The recovery in oil prices over the past year has eased financial pressures on big producers, but not strategic ones. They are still working out how to adjust their portfolios to a lower-carbon future.

Saudi Aramco’s agreement to sell 49% of its pipelines business to a U.S.-led consortium, announced late last week, points in one direction: Oil companies can sell conventional assets. Midsize European producers Repsol and Eni are considering whether to pursue minority initial public offerings including their green-energy divisions, indicating another route.

Europe’s supermajors, BP , Shell and TotalEnergies, each plan to spend billions of dollars annually to build lower-carbon energy businesses. But green energy will remain a small part of their massive operations for years, making up little more than a tenth of earnings by 2030, estimates Kim Fustier, an oil analyst at HSBC.

The slow shift from black to green has scared away some traditional oil investors while failing to attract ESG investors that focus on environmental, social and governance criteria.
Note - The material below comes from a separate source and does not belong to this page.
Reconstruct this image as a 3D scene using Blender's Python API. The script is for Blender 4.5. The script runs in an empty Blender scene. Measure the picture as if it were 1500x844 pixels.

European utilities faced a similar challenge when shifting from coal to renewables: They were only seen as “part of the solution” when about a quarter of their earnings came from clean energy, says Ms. Fustier. For the big oil companies, a more palatable portfolio mix is many years away, leaving them stuck in a no-man’s-land.

One solution could be to create separate corporate identities. Green-energy assets trade at a big premium to the oil majors. Repsol and Eni are both considering capturing some of that greenium, which would lower their cost of capital, by selling minority stakes in newly listed retail and renewables divisions this year or next.